For the RPN calculator project, the project definition file looks like this:
(defproject rpn-calc "0.1.0-SNAPSHOT"
:description "KSM Partners - RPN Calculator"
:license {:name "Eclipse Public License"
:url "http://www.eclipse.org/legal/epl-v10.html"}
:dependencies [[org.clojure/clojure "1.5.0"]]
:repl-options {
:host "0.0.0.0"
:port 53095
}
:main rpn-calc.main)
This file contains the same sorts of information as the equivalent POM file for the Java version of the project. (In fact, Leiningen provides way to take a Leiningen project definition file and translate it into an equivalent Maven pom.xml
.) Rather than XML, the Leiningen project file is written in an S-expression, and it contains a few additional settings. Notably, the last line is the name of the project’s entry point: the function that gets called when Leiningen runs the project. For this project, rpn-calc.main
is a function that ultimately delegates to one of three entry points for the three Clojure versions of the calculator. For this post, the implementation specific entry point looks like this:
(defn main []
(loop [ state (make-initial-state) ]
(let [command (parse-command-string (read-command-string state))]

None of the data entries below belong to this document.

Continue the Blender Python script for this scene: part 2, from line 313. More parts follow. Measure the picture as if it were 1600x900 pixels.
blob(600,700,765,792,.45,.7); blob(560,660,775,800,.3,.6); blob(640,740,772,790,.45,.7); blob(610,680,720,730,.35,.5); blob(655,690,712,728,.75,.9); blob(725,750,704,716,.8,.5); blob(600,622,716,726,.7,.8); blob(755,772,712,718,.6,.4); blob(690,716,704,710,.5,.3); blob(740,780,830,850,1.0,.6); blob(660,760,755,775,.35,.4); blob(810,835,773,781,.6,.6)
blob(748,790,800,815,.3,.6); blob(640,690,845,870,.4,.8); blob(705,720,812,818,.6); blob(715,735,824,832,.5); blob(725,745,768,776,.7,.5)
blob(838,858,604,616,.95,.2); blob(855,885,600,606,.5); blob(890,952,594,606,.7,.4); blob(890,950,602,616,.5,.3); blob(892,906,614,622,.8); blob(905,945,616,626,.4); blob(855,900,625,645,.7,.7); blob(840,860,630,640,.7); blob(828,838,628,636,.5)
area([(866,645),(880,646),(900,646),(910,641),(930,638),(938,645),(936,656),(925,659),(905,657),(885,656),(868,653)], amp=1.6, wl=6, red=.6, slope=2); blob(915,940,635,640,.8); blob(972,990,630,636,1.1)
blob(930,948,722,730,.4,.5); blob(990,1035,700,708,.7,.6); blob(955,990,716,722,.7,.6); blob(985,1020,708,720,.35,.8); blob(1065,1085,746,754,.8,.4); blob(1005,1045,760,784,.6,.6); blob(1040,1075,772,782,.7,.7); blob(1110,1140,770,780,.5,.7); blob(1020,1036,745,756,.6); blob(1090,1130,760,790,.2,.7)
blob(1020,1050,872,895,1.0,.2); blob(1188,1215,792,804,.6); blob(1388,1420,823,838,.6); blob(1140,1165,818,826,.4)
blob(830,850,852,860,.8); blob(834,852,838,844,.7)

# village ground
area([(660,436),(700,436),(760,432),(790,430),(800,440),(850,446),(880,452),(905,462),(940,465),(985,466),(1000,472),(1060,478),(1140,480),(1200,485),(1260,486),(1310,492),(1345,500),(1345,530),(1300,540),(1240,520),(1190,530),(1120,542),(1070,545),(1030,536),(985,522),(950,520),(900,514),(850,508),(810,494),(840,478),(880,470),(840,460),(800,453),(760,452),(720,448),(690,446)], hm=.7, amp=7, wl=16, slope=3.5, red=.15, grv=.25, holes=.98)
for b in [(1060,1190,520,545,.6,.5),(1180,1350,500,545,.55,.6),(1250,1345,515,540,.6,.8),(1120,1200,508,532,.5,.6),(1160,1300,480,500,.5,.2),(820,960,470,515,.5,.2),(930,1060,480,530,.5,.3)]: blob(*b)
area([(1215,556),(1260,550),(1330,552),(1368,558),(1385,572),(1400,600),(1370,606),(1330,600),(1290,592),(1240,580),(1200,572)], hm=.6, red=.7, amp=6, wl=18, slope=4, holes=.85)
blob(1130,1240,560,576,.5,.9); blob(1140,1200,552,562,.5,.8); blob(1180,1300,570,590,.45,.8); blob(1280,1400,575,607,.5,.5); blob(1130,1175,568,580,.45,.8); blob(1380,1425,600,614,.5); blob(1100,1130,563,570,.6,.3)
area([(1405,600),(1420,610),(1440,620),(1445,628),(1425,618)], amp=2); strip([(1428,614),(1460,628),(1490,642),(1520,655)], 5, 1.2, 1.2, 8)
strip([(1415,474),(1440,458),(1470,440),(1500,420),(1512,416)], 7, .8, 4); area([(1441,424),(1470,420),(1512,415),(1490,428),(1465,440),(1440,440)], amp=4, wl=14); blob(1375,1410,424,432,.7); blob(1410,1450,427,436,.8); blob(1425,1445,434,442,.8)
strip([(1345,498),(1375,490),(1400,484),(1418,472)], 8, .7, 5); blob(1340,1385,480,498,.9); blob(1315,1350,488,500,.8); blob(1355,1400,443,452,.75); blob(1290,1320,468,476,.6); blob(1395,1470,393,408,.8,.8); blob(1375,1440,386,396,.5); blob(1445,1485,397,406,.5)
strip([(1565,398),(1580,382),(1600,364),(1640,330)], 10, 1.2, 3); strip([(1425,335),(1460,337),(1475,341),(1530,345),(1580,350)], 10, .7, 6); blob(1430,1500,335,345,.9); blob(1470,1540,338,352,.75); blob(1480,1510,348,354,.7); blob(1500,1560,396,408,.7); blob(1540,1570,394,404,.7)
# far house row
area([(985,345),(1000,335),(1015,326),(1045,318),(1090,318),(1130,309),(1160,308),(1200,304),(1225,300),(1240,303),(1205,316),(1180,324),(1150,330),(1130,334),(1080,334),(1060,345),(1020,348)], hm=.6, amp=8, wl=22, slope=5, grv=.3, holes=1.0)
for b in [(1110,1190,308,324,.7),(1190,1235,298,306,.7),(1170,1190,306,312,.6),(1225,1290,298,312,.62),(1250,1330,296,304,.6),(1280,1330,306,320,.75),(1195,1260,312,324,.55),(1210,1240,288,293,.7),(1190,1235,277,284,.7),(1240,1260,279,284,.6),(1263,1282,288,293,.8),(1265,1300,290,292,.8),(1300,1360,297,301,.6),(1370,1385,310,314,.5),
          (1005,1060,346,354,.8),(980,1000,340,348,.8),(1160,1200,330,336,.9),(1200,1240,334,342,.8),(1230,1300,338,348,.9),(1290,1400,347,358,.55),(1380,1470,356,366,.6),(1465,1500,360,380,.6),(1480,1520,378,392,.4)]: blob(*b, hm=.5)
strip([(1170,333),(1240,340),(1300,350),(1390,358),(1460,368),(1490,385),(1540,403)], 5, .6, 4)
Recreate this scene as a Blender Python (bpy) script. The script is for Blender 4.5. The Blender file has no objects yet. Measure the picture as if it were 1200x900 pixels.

(if-let [new-state (apply-command state command)]
(recur new-state)
nil))))
public void main() throws Exception
{
State state = new State();
while(state != null) {
System.out.println();
showStack(state);
System.out.print("> ");
String cmdLine = System.console().readLine();
if (cmdLine == null)
break;
Command cmd = parseCommandString(cmdLine);
state = cmd.execute(state);
}
}
Unwrapping the code, both function definitions include construction of the initial state and then the body of the Read-Eval-Print-Loop. These two lines of code include both elements.
(loop [ state (make-initial-state) ]
...
(recur new-state))
The loop
form, surrounded by parentheses, is the body of the loop. Any loop iteration variables are defined and initialized within the bracketed form at the beginning of the loop. In this case, a variable state is initialized to hold the value returned by a call to make-initial-state. Within the body of the loop, there can be one or more recur forms that jump back to the beginning of the loop and provide new values for all the iteration variables defined for the loop. This gives a bit more flexibility than Java’s while loop: there can be multiple jumps to the beginning of a loop.
The body of this loop
form is entirely composed of a let
form. A let
form establishes local variable bindings over a block of source code and provides initial values for those variables. If this sounds a lot like a loop form without the looping, that’s exactly what it is.
(let [command (parse-command-string (read-command-string state))]
...)
This code calls read-command-string
, passing in the current state and then passes the returned command string into a call to parse-command-string
. The result of this two step read process is the Clojure equivalent of a command object, which is modeled as a function from a calculator state to a state.
Digressing a moment, there are several attributes of the Clojure syntax that are worth pointing out. The most important is that, as with most Lisps, parenthesis play a major role in the syntax of the language. Parenthesis (and braces and brackets) delimit all statements and expressions, group statements into logical blocks, delimit function definitions, and serve as the syntax for composite object literals. In contrast, a language like Java uses a combination of semicolons, braces, and parsing grammar to serve the same purposes. This gives Clojure a more homogeneous syntax, but a syntax with fewer rules that’s easier to parse and analyze. Explicit statement delimiters also allow Lisp more freedom to pick symbol names. Symbols in Lisp can include characters (‘-‘, ‘<', '&', etc.) that infix languages can't use for the purpose, because the explicit statement grouping makes it easier to distinguish a symbol from its context. The topic of Lisp syntax is really interesting enough for its own lengthy series of posts and articles. Going back to the Clojure calculator's main loop, the next statement in the loop is yet another binding form. Like loop, this binding form also includes an element of control flow.
(if-let [new-state (apply-command state command)]
(recur new-state)
nil)
It may be easiest to see the meaning of this block of code by paraphrasing it into Java:
State newState = applyCommand(state, command);
if (newState != null)
return recur(newState);
else
return null;
What if-let
does is to establish a new local variable and then conditionally pick between two alternative control flow paths based on the value of the new variable. It’s a common pattern within code, so it’s good to have a specific syntax for the purpose. What’s interesting about Clojure, though, is that if the language didn’t have it built in, a programmer working in Clojure could add it with a macro and you couldn’t tell the difference from built-in features. (In fact, the default Clojure implementation of if-let
is itself a macro.)
At this point, I’ve covered the basic structure of the Clojure project, as well as the project’s main entry point. Subsequent posts will cover modeling of application state within Clojure, as well as the command parser, and the commands themselves. Once I’ve covered the basic functionality of the calculator, I’ll use that as a starting point to discuss custom syntax for command definitions, and ultimately a compiler for the calculator.